▸ RECORDED DATA
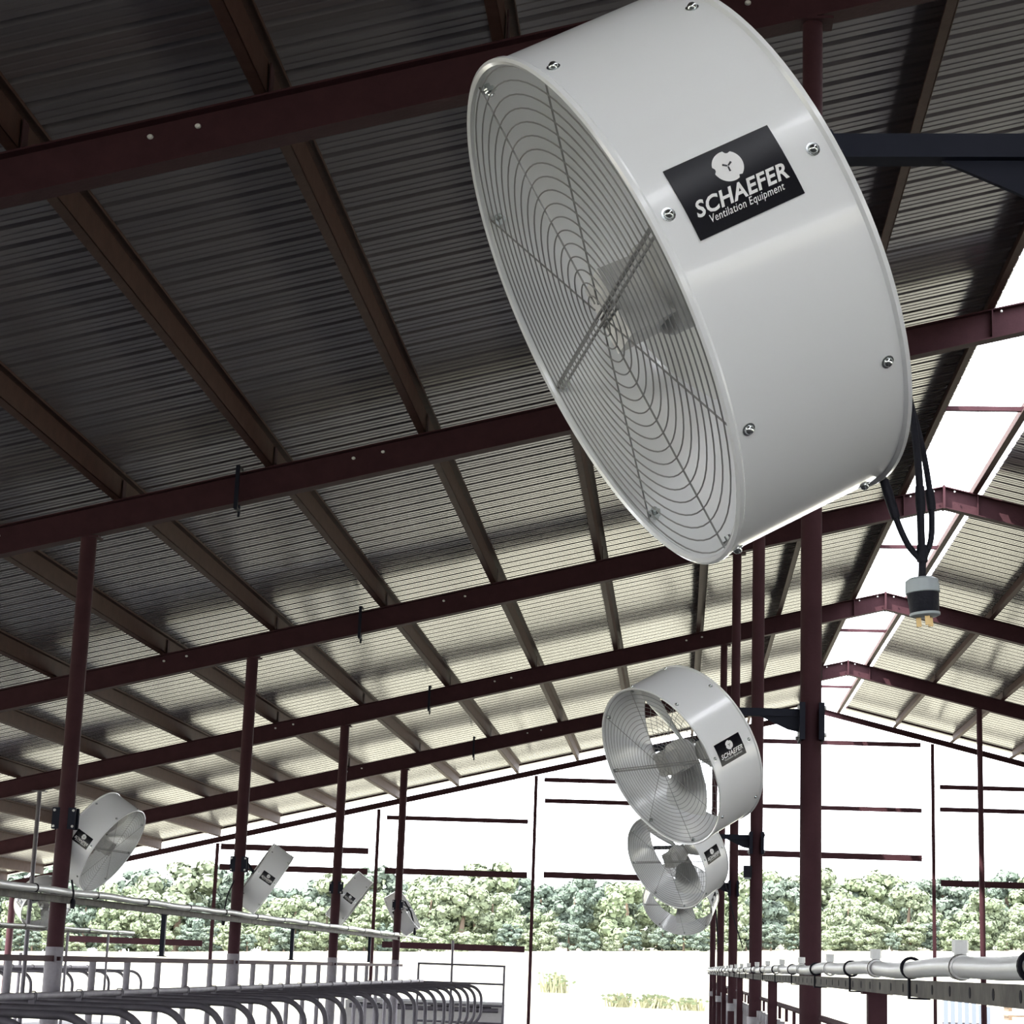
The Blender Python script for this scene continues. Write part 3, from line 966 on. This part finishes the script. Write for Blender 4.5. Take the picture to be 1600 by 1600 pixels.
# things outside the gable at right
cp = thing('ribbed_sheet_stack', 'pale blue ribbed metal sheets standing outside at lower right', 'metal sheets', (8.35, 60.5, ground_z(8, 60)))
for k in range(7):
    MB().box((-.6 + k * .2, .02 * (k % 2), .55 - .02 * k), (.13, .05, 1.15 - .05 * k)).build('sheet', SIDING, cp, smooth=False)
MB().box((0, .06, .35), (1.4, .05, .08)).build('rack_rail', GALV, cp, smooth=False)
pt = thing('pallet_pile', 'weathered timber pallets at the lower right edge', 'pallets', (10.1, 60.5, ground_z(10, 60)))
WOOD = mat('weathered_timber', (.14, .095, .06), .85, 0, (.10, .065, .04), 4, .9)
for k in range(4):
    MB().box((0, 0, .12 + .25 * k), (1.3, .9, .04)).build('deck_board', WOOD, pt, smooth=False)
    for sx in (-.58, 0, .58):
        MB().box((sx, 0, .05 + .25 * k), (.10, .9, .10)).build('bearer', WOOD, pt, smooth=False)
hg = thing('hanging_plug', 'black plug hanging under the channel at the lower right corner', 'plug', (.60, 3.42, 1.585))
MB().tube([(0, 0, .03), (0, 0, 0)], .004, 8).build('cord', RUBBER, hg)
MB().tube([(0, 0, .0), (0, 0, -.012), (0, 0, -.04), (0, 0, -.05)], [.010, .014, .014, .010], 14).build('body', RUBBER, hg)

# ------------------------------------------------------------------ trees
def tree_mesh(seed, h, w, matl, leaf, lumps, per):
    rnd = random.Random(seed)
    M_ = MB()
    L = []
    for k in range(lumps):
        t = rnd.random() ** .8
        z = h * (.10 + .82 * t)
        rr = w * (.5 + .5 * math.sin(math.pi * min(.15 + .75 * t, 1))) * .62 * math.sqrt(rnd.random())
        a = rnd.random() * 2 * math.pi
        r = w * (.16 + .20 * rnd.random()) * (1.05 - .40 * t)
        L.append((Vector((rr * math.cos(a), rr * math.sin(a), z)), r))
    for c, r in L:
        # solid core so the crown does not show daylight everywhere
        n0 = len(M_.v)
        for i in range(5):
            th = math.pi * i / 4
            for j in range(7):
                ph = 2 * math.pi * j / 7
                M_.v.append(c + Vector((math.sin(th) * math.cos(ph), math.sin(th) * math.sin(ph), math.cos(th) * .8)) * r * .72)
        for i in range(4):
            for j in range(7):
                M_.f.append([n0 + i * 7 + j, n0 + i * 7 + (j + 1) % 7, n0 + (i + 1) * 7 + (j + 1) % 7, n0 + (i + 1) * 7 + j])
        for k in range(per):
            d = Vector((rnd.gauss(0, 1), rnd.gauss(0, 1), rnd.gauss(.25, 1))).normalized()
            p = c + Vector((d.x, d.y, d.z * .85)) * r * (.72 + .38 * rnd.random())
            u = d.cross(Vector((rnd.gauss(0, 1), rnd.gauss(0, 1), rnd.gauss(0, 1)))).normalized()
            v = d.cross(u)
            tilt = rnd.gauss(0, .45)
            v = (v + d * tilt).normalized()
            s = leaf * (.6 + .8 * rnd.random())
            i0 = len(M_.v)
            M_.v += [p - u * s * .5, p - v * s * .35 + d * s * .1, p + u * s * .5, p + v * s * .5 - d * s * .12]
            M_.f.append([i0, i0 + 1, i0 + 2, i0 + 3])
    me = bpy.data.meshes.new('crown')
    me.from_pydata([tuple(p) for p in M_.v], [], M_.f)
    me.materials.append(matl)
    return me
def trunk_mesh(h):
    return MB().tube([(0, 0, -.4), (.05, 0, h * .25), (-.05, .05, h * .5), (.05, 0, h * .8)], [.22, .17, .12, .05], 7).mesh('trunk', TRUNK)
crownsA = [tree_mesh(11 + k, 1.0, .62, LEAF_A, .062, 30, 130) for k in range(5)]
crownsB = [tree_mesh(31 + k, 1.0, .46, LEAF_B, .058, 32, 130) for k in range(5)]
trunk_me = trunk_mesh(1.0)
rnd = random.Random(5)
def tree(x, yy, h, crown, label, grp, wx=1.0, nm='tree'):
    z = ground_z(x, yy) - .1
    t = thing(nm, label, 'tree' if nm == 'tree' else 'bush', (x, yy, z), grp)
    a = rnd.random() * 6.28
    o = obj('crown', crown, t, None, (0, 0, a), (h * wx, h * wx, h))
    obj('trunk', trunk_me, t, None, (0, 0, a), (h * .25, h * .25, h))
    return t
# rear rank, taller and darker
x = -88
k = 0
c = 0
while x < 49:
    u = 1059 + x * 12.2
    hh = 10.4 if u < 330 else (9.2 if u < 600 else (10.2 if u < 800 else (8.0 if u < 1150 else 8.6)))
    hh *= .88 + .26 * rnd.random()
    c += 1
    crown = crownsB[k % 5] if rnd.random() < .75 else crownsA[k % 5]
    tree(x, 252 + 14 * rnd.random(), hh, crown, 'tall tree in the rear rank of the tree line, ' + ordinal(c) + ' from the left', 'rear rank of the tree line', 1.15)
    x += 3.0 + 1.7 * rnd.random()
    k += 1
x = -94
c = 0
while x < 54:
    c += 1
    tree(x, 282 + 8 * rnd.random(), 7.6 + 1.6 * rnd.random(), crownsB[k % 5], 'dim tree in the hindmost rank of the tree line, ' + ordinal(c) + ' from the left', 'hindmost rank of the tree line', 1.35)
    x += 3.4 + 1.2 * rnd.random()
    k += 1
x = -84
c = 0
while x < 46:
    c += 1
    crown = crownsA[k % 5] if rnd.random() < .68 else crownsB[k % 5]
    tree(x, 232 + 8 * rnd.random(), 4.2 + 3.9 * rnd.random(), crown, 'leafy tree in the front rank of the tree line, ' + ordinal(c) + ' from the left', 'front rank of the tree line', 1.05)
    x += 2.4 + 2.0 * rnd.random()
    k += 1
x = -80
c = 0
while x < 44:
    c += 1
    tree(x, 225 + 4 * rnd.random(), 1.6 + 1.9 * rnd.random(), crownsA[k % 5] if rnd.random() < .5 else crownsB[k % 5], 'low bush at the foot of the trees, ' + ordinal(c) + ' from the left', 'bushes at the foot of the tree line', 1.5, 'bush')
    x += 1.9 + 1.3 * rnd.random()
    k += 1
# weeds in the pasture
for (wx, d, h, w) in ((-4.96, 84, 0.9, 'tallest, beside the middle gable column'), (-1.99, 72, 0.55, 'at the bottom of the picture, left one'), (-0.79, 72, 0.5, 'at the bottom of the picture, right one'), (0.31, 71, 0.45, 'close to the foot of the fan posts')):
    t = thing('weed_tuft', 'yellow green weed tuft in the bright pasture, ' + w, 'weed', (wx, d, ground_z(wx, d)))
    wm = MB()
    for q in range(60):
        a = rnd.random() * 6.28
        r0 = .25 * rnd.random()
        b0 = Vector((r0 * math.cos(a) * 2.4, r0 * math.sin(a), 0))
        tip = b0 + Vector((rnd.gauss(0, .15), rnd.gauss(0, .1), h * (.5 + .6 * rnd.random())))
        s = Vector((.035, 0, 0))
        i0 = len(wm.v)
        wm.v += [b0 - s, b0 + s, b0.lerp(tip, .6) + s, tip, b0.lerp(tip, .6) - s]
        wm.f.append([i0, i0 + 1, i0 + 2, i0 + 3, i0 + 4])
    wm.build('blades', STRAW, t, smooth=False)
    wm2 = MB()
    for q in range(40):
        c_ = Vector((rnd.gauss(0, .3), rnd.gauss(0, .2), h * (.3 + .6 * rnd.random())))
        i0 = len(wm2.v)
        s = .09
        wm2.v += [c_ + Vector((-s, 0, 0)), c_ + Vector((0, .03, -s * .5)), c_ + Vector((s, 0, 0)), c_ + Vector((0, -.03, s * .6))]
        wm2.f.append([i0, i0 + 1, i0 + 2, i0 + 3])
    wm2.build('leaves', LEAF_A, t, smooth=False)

▸ EXERCISE
Every line from the start of the listing above through the line with "14).build('body', RUBBER, hg)" should be repeated exactly; skip the pictures and add nothing else.

▸ ANSWER TO THIS EXERCISE
The Blender Python script for this scene continues. Write part 3, from line 966 on. This part finishes the script. Write for Blender 4.5. Take the picture to be 1600 by 1600 pixels.
# things outside the gable at right
cp = thing('ribbed_sheet_stack', 'pale blue ribbed metal sheets standing outside at lower right', 'metal sheets', (8.35, 60.5, ground_z(8, 60)))
for k in range(7):
    MB().box((-.6 + k * .2, .02 * (k % 2), .55 - .02 * k), (.13, .05, 1.15 - .05 * k)).build('sheet', SIDING, cp, smooth=False)
MB().box((0, .06, .35), (1.4, .05, .08)).build('rack_rail', GALV, cp, smooth=False)
pt = thing('pallet_pile', 'weathered timber pallets at the lower right edge', 'pallets', (10.1, 60.5, ground_z(10, 60)))
WOOD = mat('weathered_timber', (.14, .095, .06), .85, 0, (.10, .065, .04), 4, .9)
for k in range(4):
    MB().box((0, 0, .12 + .25 * k), (1.3, .9, .04)).build('deck_board', WOOD, pt, smooth=False)
    for sx in (-.58, 0, .58):
        MB().box((sx, 0, .05 + .25 * k), (.10, .9, .10)).build('bearer', WOOD, pt, smooth=False)
hg = thing('hanging_plug', 'black plug hanging under the channel at the lower right corner', 'plug', (.60, 3.42, 1.585))
MB().tube([(0, 0, .03), (0, 0, 0)], .004, 8).build('cord', RUBBER, hg)
MB().tube([(0, 0, .0), (0, 0, -.012), (0, 0, -.04), (0, 0, -.05)], [.010, .014, .014, .010], 14).build('body', RUBBER, hg)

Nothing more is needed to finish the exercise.